Question

A 20 kg block rests completely flat on a rough table. The coefficients of static and kinetic friction between the block and table are 0.650 and 0.420. How much force is required to get the box moving?

Answer 1

To get it moving, you only need to consider the static friction.

Answer 2

Friction force = weight × coefficient.

Answer 3

ma = fpull - ff?

Answer 4

ffriction*

Answer 5

Yes.

Answer 6

if that is the case how do I find acceleration? Or how do I solve the problem with an unknown acceleration

Answer 7

What is the force of the pull?

Answer 8

I don't know. Does force pull have a specific equation?

Answer 9

Hmm, I think I'm getting what your actual problem is.

You have the mass of an object and you want to know how fast it'll accelerate after overcoming the static friction?

Answer 10

yes :)

Answer 11

Ah. Got it! It's a two-part question then.

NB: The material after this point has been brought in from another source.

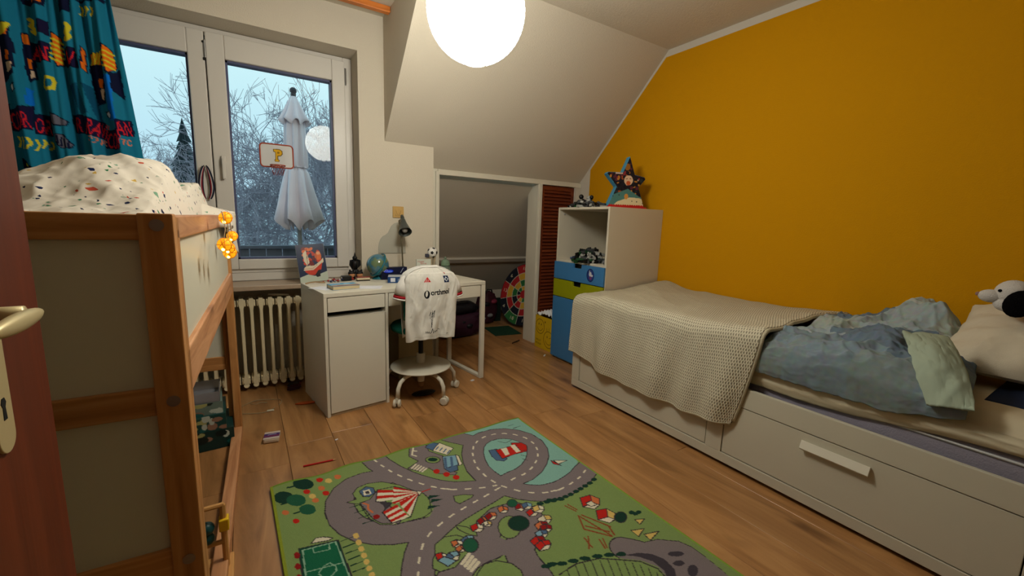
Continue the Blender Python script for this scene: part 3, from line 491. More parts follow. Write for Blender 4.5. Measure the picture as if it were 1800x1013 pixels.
p|cream|1|82 66.6 84.4 66.9 85.3 68.4 83.5 68.7
p|slate|1|85.9 65 88.5 65.1 87.6 67.5 85 67.8
p|lblue|1|88.5 65.1 89.8 67 88.8 68.7 87.6 67.5
p|cream|1|85 67.8 87.6 67.5 88.8 68.7 87 69.4
p|red|1|84.7 69.9 87.8 69.4 87.2 72 84.3 72.8
p|cream|1|87.8 69.4 89.7 71 88.9 72.8 87.2 72
p|cream|1|84.3 72.8 87.2 72 88.9 72.8 86.9 73.9
p|yel|1|88.7 68.8 91.6 69 90.5 71.6 87.6 71.8
p|cream|1|91.6 69 93 71.1 91.9 72.9 90.5 71.6
p|cream|1|87.6 71.8 90.5 71.6 91.9 72.9 89.8 73.6
p|cream|1|86.2 75.5 89.7 75 89 77.8 85.7 78.6
p|yel|1|89.7 75 91.9 76.7 91 78.7 89 77.8
p|cream|1|85.7 78.6 89 77.8 91 78.7 88.7 79.9
p|orange|1|83.3 77.6 86.5 77.1 85.9 79.8 82.8 80.5
p|red2|1|86.5 77.1 88.5 78.8 87.7 80.7 85.9 79.8
p|cream|1|82.8 80.5 85.9 79.8 87.7 80.7 85.6 81.7
p|red2|1|84.7 79.2 87.4 79.4 86.4 81.7 83.7 81.8
p|red2|1|87.4 79.4 88.7 81.3 87.7 82.9 86.4 81.7
p|cream|1|83.7 81.8 86.4 81.7 87.7 82.9 85.8 83.5
p|lblue|1|80.7 81.2 83.6 80.8 83.1 83.2 80.3 83.9
p|slate|1|83.6 80.8 85.5 82.4 84.8 84 83.1 83.2
p|cream|1|80.3 83.9 83.1 83.2 84.8 84 82.9 85
p|red|1|76.9 83.3 80.2 82.6 79.9 85.2 76.8 86.2
p|red2|1|80.2 82.6 82.6 84 82 85.9 79.9 85.2
p|cream|1|76.8 86.2 79.9 85.2 82 85.9 79.9 87.1
p|red|1|77 86 80.6 85.3 80.3 88 76.9 89.1
p|red|1|80.6 85.3 83.1 86.8 82.5 88.8 80.3 88
p|cream|1|76.9 89.1 80.3 88 82.5 88.8 80.3 90.1
p|orange|1|52 68.4 54.3 68.6 53.8 70.9 51.6 71.1
p|cream|1|54.3 68.6 55.7 70.4 55.1 72 53.8 70.9
p|cream|1|51.6 71.1 53.8 70.9 55.1 72 53.6 72.7
p|orange|1|51.8 72.3 53.9 71.6 54 73.6 52.1 74.5
p|orange|1|53.9 71.6 55.6 72.6 55.4 74.1 54 73.6
p|cream|1|52.1 74.5 54 73.6 55.4 74.1 54.2 75.1
p|slate|1|55.5 69.5 58.2 68.7 58.2 71.2 55.7 72.3
p|lblue|1|58.2 68.7 60.3 69.9 60 71.8 58.2 71.2
p|cream|1|55.7 72.3 58.2 71.2 60 71.8 58.4 73.1
p|red|1|44.9 70.7 47.1 71.2 46.6 73.5 44.4 73.4
p|cream|1|47.1 71.2 48.4 73.2 47.8 74.8 46.6 73.5
p|cream|1|44.4 73.4 46.6 73.5 47.8 74.8 46.3 75.2
p|slate|1|46.4 74.2 49.2 72.6 49.9 75.3 47.3 77.2
p|lblue|1|49.2 72.6 52 73.4 52.1 75.5 49.9 75.3
p|cream|1|47.3 77.2 49.9 75.3 52.1 75.5 50.6 77.3
p|tree1|1|84.8 63.7 84.1 64.4 83.3 64.8 82.4 64.9 81.6 64.6 81 64 80.7 63.2 80.7 62.3 81.1 61.5 81.8 60.8 82.6 60.3 83.5 60.2 84.4 60.5 85 61.1 85.3 61.9 85.2 62.9
p|tree1|1|59.7 75.2 58.9 76.2 57.8 76.8 56.7 77 55.6 76.6 54.8 75.8 54.4 74.7 54.4 73.4 54.8 72.1 55.6 71.1 56.7 70.4 57.8 70.2 58.9 70.6 59.8 71.4 60.2 72.6 60.2 73.9
p|lblue|1|44.4 73.7 47.1 73.4 49.9 77.2 46.4 78
p|red|1|109.8 74.9 114.9 75.8 111.9 80.1 106.8 79.9
p|orange|1|114.9 75.8 116.6 79.8 113.9 82.6 111.9 80.1
p|cream|1|106.8 79.9 111.9 80.1 113.9 82.6 110 83.4
p|red|1|109.9 84.3 114.4 85.8 111.2 89.6 106.6 88.7
p|yel|1|114.4 85.8 115.4 89.8 112.7 92.2 111.2 89.6
p|cream|1|106.6 88.7 111.2 89.6 112.7 92.2 109.1 92.4
p|tree0|1|117.7 93.8 116.6 94.5 115.3 94.9 114.1 95 113.1 94.6 112.5 93.9 112.3 93.1 112.6 92.1 113.3 91.1 114.4 90.4 115.7 90 117 89.9 118 90.3 118.7 91 118.8 91.9 118.5 92.9
p|cream|1|109.4 78.7 112.4 78.8 112.8 81.9 109.8 81.5
l|brown|0.7|101.5 82.8 104.7 97.6
l|brown|0.7|102.9 83.2 107.9 94
l|brown|0.7|101.5 82.8 98.2 89.6
l|brown|0.7|98.2 89.6 104.5 97.9
l|brown|0.7|107.6 93 105.9 97.9
l|brown|0.7|99.9 88.6 105.4 95.7
l|brown|0.6|100.9 75.5 102.5 80.2
l|brown|0.6|102.4 75.5 103.5 79.9
l|brown|0.6|95.1 92.8 94.2 97.8
l|brown|0.6|96.9 93.1 92.8 97.7
l|brown|0.6|99.3 96.5 97.9 100.8
l|brown|0.6|100.8 96.7 98.7 101
p|yel|1|119.3 96.4 123 98.2 118.7 99.4
p|yel|1|113.1 99.7 118.3 101.7 113.1 103.4
p|yel|1|115.8 103.7 122.2 105.7 115.4 107
p|tree0|0|122.5 93.5 122.1 93.7 121.6 93.8 121.1 93.8 120.6 93.6 120.3 93.3 120.2 92.9 120.2 92.6 120.5 92.2 120.9 92 121.4 91.9 121.9 91.9 122.4 92.1 122.7 92.4 122.9 92.8 122.8 93.2
p|tree0|0|123.3 94.9 122.9 95.1 122.4 95.2 121.9 95.1 121.4 95 121.1 94.7 120.9 94.3 121 93.9 121.3 93.6 121.7 93.4 122.2 93.3 122.7 93.3 123.2 93.5 123.5 93.8 123.6 94.2 123.6 94.5
p|tree0|0|125.2 95 124.8 95.2 124.3 95.3 123.8 95.2 123.3 95.1 123 94.8 122.8 94.4 122.9 94 123.2 93.7 123.6 93.5 124.1 93.4 124.6 93.4 125.1 93.6 125.4 93.9 125.6 94.3 125.5 94.6
d|cream|0.8|106.6 66.1 102 65.4 97.4 63.6 93.6 60.9 90.2 57.6 87.2 53.6 85 49.5 83.8 44.9 83 39.5 83 33.7 84.6 27.2 87.2 20.8 90.7 15.3 95 11.7 100.6 9.5 106.7 9.8 111.9 11.9 116.4 16 119.4 21.9 119.8 28.3 117.9 34.2 114.7 39 110.7 42.9 105.3 46.4 99.3 48.5 93.8 48.8 88.2 49.8
d|cream|0.8|132.4 59.4 128.8 60.4 125.6 61.5 121.1 63.6 116.3 64.8 111.5 65.7 106.6 66 102.1 65.1 106.6 66.1
d|cream|0.8|42 -5 43.8 1 44.7 5.7 46 9.8 47.5 14.7 49.4 19 51.5 23.4 53.7 27.3 56.3 31.2 59.4 35.3 62.4 38.6 65.7 41.3 62 38.3 65.7 41.4 70.3 43.9 74.9 46.1 79.6 48 83.8 49
d|cream|0.8|84.1 51.1 79.5 52 75.2 52.9 70 53.7 65.1 54.6 60.5 55.5 56.2 56.7 51.6 58.5 47.3 60.5 43.4 63.8 40.7 67.4 38.3 71.8 36.3 76.4 32.9 84.8
"""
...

Finding the pull force = static friction force is first, then you use that in ma=pull - kinetic friction to find the acceleration.

Answer 12

Use the two friction coefficients to find max static friction and max kinetic friction.
The max static friction is equal to the pull force, then subtract the max kinetic friction from the pull force to find ma.

\(\large F_{pull}=F_{static}=mg\mu_s\)

\(\large F_{kinetic}=mg\mu_k\)

\(\large ma = F_{pull} - F_{kinetic}=mg(\mu_s - \mu_k).\)

Answer 13

oops i did something wrong, hold on a second

Answer 14

so the answer is 45.08 N?

Answer 15

That's the answer to something. What's the question?

Answer 16

what is the force required to get the box moving

Answer 17

No, the force required to get the box moving is only the static friction to overcome.

Once the box has started moving, less force is required since kinetic friction is less than static friction.

Answer 18

If you want to know what the final net force will be, then yes, it is about 45.1N. You can divide that by the mass to get acceleration.